Le silence du joker des rois - Texte de Caroline Kasteller
Comme un post-scriptum à cet ouvrage
Lettre ouverte face aux bouches closes
J’ai ouvert mon cœur, je l’ai photographié.
J’ai ouvert mon cœur, sans douleur, je l’ai peint de toutes ses teintes.
Le résultat est une œuvre, incarnée, sanguinolente et brillante. Une histoire de chair, de tissage, de battement de cœur.
Voilà mon œuvre que je livre, à la fois libre et ivre. Je danse de joie.
Elle s’émancipe de moi, me quitte un peu, tel un enfant devenu un être autonome et sur son propre chemin.
Tellement hâte d’entendre le bruit qu’elle fait derrière son passage.
Me voilà Artiste.
Je n’ai plus peur.
Plus peur de mon art. Qu’il éclabousse, qu’il déplaise ou plaise, me voilà Artiste.
Mais voilà qu’on semble lui refuser cette vie.
Mes semblables, peintres, artistes, lecteurs taisent la présence de Nue à même mon cœur. Mais pourquoi ? Pour protéger qui et quoi ?
Quelle violence l’absence de mots.
Quelle violence le déni de mon œuvre.
Quelle angoisse cette absence de sens, encore le chaos qui se glisse.
Me voilà Artiste, et comme tant d’autres déjà me voilà face à l’autre.

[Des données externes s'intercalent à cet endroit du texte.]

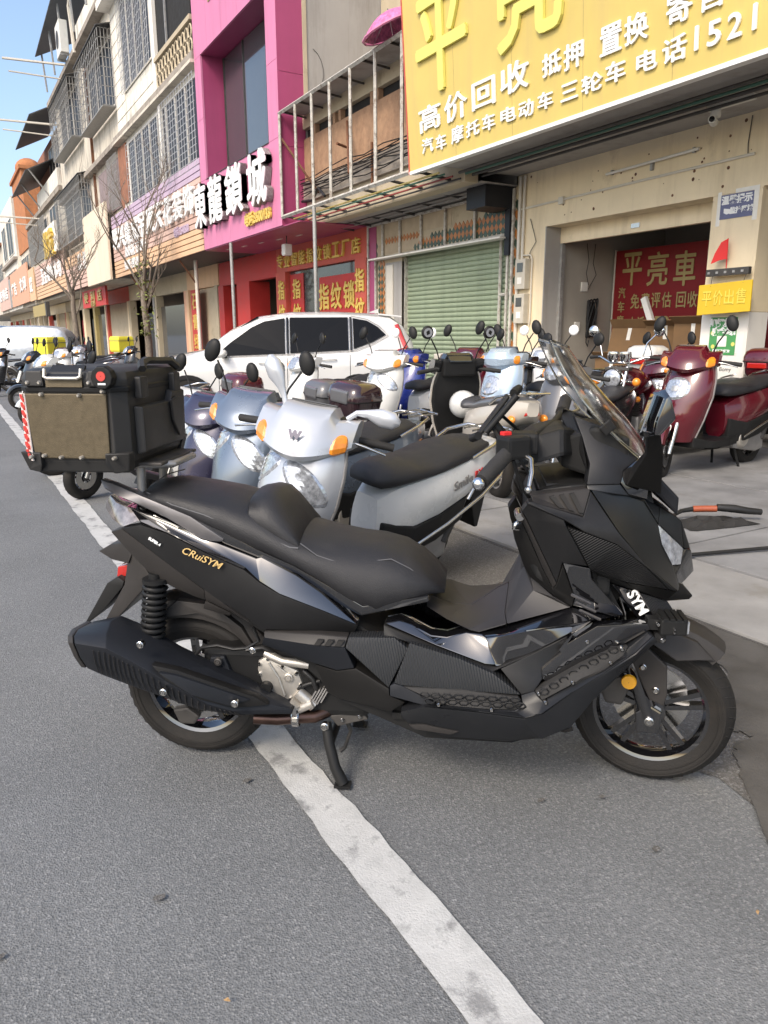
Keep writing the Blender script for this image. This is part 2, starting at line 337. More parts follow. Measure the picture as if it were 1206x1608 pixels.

Combien ont dû faire avec le désamour, la polémique, la censure, l’incompréhension, l’absence de considération. Mais ils ont dû faire face à quelque chose, certes un quelque chose parfois très douloureux, mais un quelque chose.
Ici mon œuvre est tue. Aucun mot n’est prononcé, aucune preuve de sa vie. Absence de son humanité. Je pense aux hommes qui persécutés, anéantis sont privés de leur reflet, de leur voix, de leur vie. J’ai ce goût d’angoisse et de terreur. Bien entendu il ne s’agit que d’un livre. Aucun danger ne rode, ni même le feu de la censure.
Personne ne m’attaque, rien n’a changé, on me parle et me sourit. Mais mon œuvre est tue.
Heureusement mes proches ont ouvert leurs cœurs à mon cœur. Faut-il être mon ami pour ne pas avoir peur de ma chair ?
Mon livre réveille t-il démons et peurs ? Mais alors dites- le ! Racontez moi, offrez moi vos mots sur mes mots, pour en faire une histoire neuve. Absence de mot, absence de vie, la mort rode peut-être. Comme si nous pouvions agir sur elle et sur la douleur en la déniant. Délusoire mécanisme de croire en notre toute puissance, qui œuvre uniquement pour l’angoisse.
Peut être que moi-même j’ai tu trop d’émotions face à la création de l’autre, peut-être que moi-même j’ai fait œuvre de ce silence qui blesse. Alors je m’engage, solennellement à vous respecter, artistes du passé et d’aujourd’hui, amateur, rêveur, et accompli, enfants et adultes, je veux vous respecter. Je veux respecter votre chemin et dire ce qui m’arrive à moi. Dire avec joie, dire avec vaillance.
Notre silence, je veux en faire une voix vive.
Après l’angoisse du vide, il y a l’immensité du monde et dedans, il y a moi et mes possibles, mes preuves et mes caractères.
Justice, juste-tisse.
Alors ne plus pleurer, ramasser ces perles de larmes pour m’en faire un collier. Car je suis Artiste, et mon œuvre existe.
Âme sensible n’ayez point peur de ma chair, de ma donation. Cela n’est point un sacrifice, ni un supplice.
Je ne suis ni sainte, ni kamikaze. Mais belle et bien incarnée de chair et de sang, d’eau et de matière, de feu et de terre.
Je ne vous laisserai pas en paix si tel est votre choix de taire la vie.
Je ferai appel à mes pouvoirs. Vaillante, respectueuse et en joie.